_STATED EXERCISE:_ Write out the whole listing again, exactly.
start INFORMATION PROVIDED
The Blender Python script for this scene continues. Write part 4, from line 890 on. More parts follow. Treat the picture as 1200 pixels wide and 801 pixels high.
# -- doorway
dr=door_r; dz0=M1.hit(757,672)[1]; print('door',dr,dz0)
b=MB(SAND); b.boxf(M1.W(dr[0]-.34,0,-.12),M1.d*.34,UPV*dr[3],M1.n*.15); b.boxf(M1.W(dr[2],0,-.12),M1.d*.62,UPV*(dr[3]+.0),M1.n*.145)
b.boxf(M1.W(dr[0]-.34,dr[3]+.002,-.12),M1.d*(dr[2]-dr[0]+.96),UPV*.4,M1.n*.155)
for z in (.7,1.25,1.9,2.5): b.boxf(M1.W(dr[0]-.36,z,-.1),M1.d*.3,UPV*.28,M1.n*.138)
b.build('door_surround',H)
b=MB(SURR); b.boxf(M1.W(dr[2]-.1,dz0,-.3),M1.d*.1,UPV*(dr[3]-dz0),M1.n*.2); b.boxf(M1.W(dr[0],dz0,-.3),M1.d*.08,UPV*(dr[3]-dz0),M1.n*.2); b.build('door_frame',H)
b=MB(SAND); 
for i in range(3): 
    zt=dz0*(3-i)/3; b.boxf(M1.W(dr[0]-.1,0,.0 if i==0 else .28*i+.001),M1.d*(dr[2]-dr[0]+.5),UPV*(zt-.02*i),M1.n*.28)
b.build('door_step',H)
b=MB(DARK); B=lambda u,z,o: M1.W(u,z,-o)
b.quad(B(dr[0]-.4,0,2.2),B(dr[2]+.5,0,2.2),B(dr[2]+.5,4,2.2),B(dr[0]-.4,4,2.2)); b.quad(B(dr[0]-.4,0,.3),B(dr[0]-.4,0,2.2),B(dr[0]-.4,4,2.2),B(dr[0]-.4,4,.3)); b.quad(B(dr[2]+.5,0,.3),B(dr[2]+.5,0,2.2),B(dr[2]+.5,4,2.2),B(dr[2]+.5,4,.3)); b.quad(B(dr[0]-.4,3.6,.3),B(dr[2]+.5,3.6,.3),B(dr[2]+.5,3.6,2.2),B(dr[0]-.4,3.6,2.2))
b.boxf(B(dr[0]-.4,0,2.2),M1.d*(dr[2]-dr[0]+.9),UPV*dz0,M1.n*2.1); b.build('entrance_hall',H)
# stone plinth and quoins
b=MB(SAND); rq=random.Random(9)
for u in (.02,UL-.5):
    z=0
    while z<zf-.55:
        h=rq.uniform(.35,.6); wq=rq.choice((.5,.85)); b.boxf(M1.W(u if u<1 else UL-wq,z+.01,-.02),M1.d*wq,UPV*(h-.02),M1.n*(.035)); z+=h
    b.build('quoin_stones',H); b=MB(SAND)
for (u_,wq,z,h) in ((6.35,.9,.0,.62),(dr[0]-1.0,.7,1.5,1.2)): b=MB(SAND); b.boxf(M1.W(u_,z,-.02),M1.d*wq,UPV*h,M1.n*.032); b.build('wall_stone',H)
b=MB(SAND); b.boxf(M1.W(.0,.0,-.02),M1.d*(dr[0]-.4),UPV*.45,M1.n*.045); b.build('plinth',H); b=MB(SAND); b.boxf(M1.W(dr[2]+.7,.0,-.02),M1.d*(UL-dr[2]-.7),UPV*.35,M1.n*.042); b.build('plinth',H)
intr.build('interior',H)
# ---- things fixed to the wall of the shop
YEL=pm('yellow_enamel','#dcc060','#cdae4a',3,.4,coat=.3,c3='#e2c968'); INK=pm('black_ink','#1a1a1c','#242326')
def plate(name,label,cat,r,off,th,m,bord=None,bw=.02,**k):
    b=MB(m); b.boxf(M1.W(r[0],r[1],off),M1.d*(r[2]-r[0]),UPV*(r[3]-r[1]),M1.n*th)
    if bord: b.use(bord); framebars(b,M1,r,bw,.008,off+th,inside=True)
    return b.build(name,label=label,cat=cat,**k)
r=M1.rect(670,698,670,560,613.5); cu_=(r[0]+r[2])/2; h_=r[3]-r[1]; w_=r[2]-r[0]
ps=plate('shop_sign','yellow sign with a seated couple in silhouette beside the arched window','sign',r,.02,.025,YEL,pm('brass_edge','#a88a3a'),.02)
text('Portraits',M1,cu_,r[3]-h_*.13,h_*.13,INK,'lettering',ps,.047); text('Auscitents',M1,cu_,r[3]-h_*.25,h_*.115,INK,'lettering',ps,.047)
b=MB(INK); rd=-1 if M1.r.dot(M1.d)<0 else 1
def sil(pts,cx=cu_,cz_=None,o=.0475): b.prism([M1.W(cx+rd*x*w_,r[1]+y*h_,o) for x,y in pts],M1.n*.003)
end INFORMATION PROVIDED
_RIGHT ANSWER:_
The Blender Python script for this scene continues. Write part 4, from line 890 on. More parts follow. Treat the picture as 1200 pixels wide and 801 pixels high.
# -- doorway
dr=door_r; dz0=M1.hit(757,672)[1]; print('door',dr,dz0)
b=MB(SAND); b.boxf(M1.W(dr[0]-.34,0,-.12),M1.d*.34,UPV*dr[3],M1.n*.15); b.boxf(M1.W(dr[2],0,-.12),M1.d*.62,UPV*(dr[3]+.0),M1.n*.145)
b.boxf(M1.W(dr[0]-.34,dr[3]+.002,-.12),M1.d*(dr[2]-dr[0]+.96),UPV*.4,M1.n*.155)
for z in (.7,1.25,1.9,2.5): b.boxf(M1.W(dr[0]-.36,z,-.1),M1.d*.3,UPV*.28,M1.n*.138)
b.build('door_surround',H)
b=MB(SURR); b.boxf(M1.W(dr[2]-.1,dz0,-.3),M1.d*.1,UPV*(dr[3]-dz0),M1.n*.2); b.boxf(M1.W(dr[0],dz0,-.3),M1.d*.08,UPV*(dr[3]-dz0),M1.n*.2); b.build('door_frame',H)
b=MB(SAND); 
for i in range(3): 
    zt=dz0*(3-i)/3; b.boxf(M1.W(dr[0]-.1,0,.0 if i==0 else .28*i+.001),M1.d*(dr[2]-dr[0]+.5),UPV*(zt-.02*i),M1.n*.28)
b.build('door_step',H)
b=MB(DARK); B=lambda u,z,o: M1.W(u,z,-o)
b.quad(B(dr[0]-.4,0,2.2),B(dr[2]+.5,0,2.2),B(dr[2]+.5,4,2.2),B(dr[0]-.4,4,2.2)); b.quad(B(dr[0]-.4,0,.3),B(dr[0]-.4,0,2.2),B(dr[0]-.4,4,2.2),B(dr[0]-.4,4,.3)); b.quad(B(dr[2]+.5,0,.3),B(dr[2]+.5,0,2.2),B(dr[2]+.5,4,2.2),B(dr[2]+.5,4,.3)); b.quad(B(dr[0]-.4,3.6,.3),B(dr[2]+.5,3.6,.3),B(dr[2]+.5,3.6,2.2),B(dr[0]-.4,3.6,2.2))
b.boxf(B(dr[0]-.4,0,2.2),M1.d*(dr[2]-dr[0]+.9),UPV*dz0,M1.n*2.1); b.build('entrance_hall',H)
# stone plinth and quoins
b=MB(SAND); rq=random.Random(9)
for u in (.02,UL-.5):
    z=0
    while z<zf-.55:
        h=rq.uniform(.35,.6); wq=rq.choice((.5,.85)); b.boxf(M1.W(u if u<1 else UL-wq,z+.01,-.02),M1.d*wq,UPV*(h-.02),M1.n*(.035)); z+=h
    b.build('quoin_stones',H); b=MB(SAND)
for (u_,wq,z,h) in ((6.35,.9,.0,.62),(dr[0]-1.0,.7,1.5,1.2)): b=MB(SAND); b.boxf(M1.W(u_,z,-.02),M1.d*wq,UPV*h,M1.n*.032); b.build('wall_stone',H)
b=MB(SAND); b.boxf(M1.W(.0,.0,-.02),M1.d*(dr[0]-.4),UPV*.45,M1.n*.045); b.build('plinth',H); b=MB(SAND); b.boxf(M1.W(dr[2]+.7,.0,-.02),M1.d*(UL-dr[2]-.7),UPV*.35,M1.n*.042); b.build('plinth',H)
intr.build('interior',H)
# ---- things fixed to the wall of the shop
YEL=pm('yellow_enamel','#dcc060','#cdae4a',3,.4,coat=.3,c3='#e2c968'); INK=pm('black_ink','#1a1a1c','#242326')
def plate(name,label,cat,r,off,th,m,bord=None,bw=.02,**k):
    b=MB(m); b.boxf(M1.W(r[0],r[1],off),M1.d*(r[2]-r[0]),UPV*(r[3]-r[1]),M1.n*th)
    if bord: b.use(bord); framebars(b,M1,r,bw,.008,off+th,inside=True)
    return b.build(name,label=label,cat=cat,**k)
r=M1.rect(670,698,670,560,613.5); cu_=(r[0]+r[2])/2; h_=r[3]-r[1]; w_=r[2]-r[0]
ps=plate('shop_sign','yellow sign with a seated couple in silhouette beside the arched window','sign',r,.02,.025,YEL,pm('brass_edge','#a88a3a'),.02)
text('Portraits',M1,cu_,r[3]-h_*.13,h_*.13,INK,'lettering',ps,.047); text('Auscitents',M1,cu_,r[3]-h_*.25,h_*.115,INK,'lettering',ps,.047)
b=MB(INK); rd=-1 if M1.r.dot(M1.d)<0 else 1
def sil(pts,cx=cu_,cz_=None,o=.0475): b.prism([M1.W(cx+rd*x*w_,r[1]+y*h_,o) for x,y in pts],M1.n*.003)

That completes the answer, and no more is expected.